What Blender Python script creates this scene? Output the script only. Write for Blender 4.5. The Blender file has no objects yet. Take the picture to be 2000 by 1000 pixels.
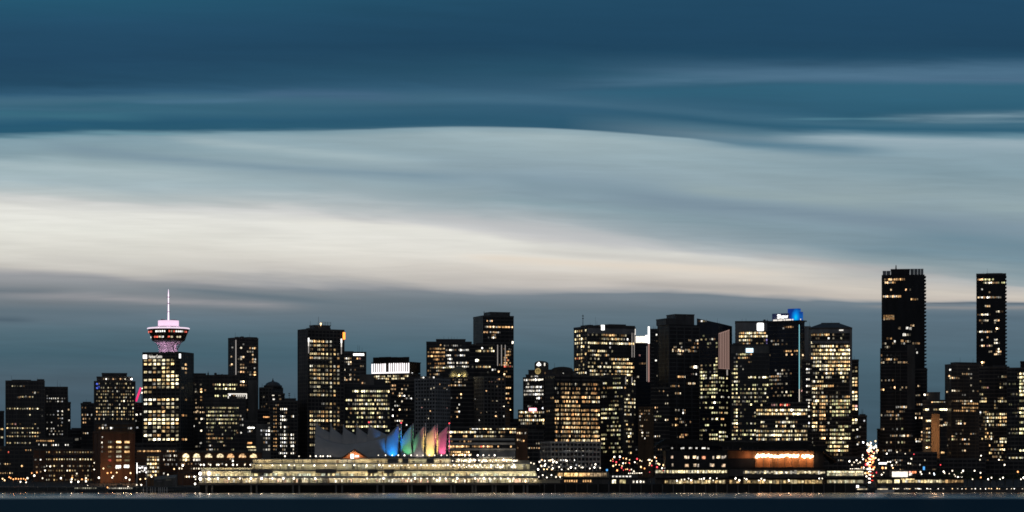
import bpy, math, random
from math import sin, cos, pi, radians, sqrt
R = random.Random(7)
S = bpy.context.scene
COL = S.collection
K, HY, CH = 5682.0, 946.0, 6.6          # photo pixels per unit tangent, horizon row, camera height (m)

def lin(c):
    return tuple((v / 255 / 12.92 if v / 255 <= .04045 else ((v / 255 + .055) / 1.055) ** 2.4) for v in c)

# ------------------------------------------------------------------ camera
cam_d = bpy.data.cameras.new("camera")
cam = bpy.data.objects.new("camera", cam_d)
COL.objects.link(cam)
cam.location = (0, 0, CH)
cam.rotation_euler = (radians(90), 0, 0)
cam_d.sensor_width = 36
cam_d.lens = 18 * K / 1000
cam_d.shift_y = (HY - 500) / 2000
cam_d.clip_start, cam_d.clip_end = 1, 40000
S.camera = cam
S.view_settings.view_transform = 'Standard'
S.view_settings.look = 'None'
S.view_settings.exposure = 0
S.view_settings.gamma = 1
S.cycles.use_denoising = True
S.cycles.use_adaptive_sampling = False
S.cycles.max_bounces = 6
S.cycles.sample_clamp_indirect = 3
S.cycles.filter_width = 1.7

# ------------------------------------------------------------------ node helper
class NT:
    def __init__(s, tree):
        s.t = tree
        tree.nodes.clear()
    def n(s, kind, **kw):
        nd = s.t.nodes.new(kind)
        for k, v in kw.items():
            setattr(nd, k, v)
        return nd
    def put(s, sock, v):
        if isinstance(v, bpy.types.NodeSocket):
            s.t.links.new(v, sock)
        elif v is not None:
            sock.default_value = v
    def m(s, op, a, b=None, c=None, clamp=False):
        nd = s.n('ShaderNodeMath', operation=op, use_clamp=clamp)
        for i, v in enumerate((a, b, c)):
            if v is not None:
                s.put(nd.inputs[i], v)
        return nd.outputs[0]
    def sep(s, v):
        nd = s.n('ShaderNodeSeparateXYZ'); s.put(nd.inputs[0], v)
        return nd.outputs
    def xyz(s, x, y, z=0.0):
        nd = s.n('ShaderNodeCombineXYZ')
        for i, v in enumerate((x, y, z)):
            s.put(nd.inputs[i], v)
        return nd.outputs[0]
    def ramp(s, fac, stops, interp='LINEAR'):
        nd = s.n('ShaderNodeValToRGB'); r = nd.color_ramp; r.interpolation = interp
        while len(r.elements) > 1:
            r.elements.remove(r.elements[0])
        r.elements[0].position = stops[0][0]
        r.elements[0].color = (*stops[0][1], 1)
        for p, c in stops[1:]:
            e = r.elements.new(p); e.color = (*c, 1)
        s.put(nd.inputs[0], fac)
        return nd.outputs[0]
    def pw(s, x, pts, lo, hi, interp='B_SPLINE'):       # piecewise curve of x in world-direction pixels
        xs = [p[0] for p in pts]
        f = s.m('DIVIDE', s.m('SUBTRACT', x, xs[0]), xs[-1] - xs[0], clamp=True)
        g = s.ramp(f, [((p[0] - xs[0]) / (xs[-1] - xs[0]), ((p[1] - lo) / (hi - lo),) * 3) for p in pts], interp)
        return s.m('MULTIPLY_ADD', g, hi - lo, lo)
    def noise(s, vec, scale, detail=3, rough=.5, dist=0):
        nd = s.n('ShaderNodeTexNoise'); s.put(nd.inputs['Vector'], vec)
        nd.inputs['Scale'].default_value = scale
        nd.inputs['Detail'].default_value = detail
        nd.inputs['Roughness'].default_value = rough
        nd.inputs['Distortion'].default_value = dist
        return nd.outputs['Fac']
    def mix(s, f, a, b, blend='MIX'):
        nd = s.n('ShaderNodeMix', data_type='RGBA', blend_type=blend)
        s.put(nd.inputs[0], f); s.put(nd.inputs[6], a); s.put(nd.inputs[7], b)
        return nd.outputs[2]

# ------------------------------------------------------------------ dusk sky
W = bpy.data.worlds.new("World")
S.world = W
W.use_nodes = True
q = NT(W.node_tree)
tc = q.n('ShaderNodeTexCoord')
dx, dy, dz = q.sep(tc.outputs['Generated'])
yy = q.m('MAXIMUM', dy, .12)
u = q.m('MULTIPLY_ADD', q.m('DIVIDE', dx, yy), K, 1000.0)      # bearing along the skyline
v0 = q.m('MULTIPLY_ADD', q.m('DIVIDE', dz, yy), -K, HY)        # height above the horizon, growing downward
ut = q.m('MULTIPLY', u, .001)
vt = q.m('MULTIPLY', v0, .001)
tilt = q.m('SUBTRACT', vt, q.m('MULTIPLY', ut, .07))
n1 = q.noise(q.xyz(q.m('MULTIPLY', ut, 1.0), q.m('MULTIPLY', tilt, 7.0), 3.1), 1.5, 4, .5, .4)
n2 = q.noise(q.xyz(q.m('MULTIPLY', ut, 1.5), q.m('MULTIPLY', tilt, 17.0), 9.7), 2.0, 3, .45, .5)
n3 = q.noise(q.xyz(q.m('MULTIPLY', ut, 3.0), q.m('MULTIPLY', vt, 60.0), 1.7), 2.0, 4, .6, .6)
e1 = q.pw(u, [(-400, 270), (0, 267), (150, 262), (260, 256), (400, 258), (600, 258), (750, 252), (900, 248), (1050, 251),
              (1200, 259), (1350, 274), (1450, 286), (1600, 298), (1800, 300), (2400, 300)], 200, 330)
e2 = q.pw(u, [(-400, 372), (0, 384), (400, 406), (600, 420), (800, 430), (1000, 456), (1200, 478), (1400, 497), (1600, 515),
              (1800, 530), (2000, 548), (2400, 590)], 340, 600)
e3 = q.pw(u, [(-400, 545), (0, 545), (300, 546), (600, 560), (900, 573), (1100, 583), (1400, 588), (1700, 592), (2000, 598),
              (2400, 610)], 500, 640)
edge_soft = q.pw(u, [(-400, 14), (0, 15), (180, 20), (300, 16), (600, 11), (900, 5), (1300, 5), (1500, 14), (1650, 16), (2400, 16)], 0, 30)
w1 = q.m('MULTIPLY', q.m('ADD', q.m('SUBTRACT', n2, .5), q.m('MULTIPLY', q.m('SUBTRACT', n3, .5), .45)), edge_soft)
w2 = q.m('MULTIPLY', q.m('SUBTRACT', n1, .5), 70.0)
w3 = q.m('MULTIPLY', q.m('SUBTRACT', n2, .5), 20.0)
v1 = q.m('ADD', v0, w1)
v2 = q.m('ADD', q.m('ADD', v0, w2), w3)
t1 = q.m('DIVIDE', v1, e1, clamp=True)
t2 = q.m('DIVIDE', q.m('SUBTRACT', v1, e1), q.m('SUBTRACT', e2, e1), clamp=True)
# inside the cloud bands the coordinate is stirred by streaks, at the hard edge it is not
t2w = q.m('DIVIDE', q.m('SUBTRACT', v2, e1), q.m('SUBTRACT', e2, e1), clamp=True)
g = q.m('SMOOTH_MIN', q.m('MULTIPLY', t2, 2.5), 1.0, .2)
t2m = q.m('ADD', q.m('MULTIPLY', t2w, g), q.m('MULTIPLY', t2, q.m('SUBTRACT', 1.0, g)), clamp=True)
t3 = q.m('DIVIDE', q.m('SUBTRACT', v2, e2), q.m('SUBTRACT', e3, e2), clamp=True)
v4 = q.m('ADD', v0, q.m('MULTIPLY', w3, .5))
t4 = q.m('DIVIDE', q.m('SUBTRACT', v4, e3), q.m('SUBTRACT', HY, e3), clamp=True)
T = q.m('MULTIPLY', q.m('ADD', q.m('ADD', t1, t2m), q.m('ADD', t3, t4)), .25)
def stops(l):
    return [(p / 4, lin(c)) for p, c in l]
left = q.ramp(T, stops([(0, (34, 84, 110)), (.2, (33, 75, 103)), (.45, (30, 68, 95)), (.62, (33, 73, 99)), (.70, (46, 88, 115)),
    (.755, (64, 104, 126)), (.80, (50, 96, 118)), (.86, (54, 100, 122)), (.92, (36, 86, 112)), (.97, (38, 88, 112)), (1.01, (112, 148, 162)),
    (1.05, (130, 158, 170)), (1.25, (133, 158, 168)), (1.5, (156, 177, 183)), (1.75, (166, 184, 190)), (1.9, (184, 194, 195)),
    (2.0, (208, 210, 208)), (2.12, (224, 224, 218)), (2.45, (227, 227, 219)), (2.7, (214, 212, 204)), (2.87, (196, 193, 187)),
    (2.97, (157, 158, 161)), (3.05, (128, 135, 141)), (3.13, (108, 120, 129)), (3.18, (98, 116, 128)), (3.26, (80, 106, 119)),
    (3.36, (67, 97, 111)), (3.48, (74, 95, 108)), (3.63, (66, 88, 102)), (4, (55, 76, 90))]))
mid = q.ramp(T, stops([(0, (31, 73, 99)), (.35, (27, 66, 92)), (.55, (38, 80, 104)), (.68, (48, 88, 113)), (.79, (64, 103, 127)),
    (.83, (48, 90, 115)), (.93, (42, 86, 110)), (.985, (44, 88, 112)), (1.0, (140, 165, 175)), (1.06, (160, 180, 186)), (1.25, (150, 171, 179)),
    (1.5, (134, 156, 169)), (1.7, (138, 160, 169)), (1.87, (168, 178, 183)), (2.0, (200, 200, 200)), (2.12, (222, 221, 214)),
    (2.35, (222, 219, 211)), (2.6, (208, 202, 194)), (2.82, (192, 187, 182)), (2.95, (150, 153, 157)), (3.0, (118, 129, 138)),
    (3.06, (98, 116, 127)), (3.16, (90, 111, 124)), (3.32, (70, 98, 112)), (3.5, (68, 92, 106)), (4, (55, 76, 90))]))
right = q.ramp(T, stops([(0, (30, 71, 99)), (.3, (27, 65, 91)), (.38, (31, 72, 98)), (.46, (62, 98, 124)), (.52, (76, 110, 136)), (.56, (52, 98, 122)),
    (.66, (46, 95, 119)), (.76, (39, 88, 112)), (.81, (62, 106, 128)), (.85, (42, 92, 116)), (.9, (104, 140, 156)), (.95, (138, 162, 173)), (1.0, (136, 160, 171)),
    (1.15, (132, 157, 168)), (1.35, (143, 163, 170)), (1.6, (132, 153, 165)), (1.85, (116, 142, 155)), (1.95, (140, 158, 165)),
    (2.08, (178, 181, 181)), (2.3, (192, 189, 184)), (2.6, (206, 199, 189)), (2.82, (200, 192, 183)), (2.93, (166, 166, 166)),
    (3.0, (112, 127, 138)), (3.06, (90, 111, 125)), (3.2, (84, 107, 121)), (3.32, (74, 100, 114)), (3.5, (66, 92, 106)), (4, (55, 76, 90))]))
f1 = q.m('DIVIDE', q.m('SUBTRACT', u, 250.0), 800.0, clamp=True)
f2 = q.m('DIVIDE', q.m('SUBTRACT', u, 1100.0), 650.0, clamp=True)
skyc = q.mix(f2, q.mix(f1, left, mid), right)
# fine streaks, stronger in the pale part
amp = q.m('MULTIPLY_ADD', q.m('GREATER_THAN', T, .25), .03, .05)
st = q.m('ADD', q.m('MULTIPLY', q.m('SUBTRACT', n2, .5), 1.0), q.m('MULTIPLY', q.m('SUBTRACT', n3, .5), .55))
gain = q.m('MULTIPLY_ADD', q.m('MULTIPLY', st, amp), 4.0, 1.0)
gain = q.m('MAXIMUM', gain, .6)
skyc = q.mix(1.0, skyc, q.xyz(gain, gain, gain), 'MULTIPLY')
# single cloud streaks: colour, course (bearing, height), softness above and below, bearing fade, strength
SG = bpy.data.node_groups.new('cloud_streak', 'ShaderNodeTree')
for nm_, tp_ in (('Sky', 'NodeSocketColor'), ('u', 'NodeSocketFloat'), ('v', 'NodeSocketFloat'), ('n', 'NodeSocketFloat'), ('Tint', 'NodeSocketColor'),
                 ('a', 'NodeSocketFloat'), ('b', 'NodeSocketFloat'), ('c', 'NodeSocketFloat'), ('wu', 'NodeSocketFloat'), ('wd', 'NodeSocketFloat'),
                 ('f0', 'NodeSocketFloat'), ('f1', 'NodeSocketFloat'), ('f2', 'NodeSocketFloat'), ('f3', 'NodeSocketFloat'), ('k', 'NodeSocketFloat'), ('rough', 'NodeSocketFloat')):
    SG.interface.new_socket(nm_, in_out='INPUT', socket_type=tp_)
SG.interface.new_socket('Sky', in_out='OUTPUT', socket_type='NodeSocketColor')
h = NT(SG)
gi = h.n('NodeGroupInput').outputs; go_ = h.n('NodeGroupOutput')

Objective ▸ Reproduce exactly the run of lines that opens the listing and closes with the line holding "return tuple((v /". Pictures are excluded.

Answer to this problem ▸
What Blender Python script creates this scene? Output the script only. Write for Blender 4.5. The Blender file has no objects yet. Take the picture to be 2000 by 1000 pixels.
import bpy, math, random
from math import sin, cos, pi, radians, sqrt
R = random.Random(7)
S = bpy.context.scene
COL = S.collection
K, HY, CH = 5682.0, 946.0, 6.6          # photo pixels per unit tangent, horizon row, camera height (m)

def lin(c):
    return tuple((v / 255 / 12.92 if v / 255 <= .04045 else ((v / 255 + .055) / 1.055) ** 2.4) for v in c)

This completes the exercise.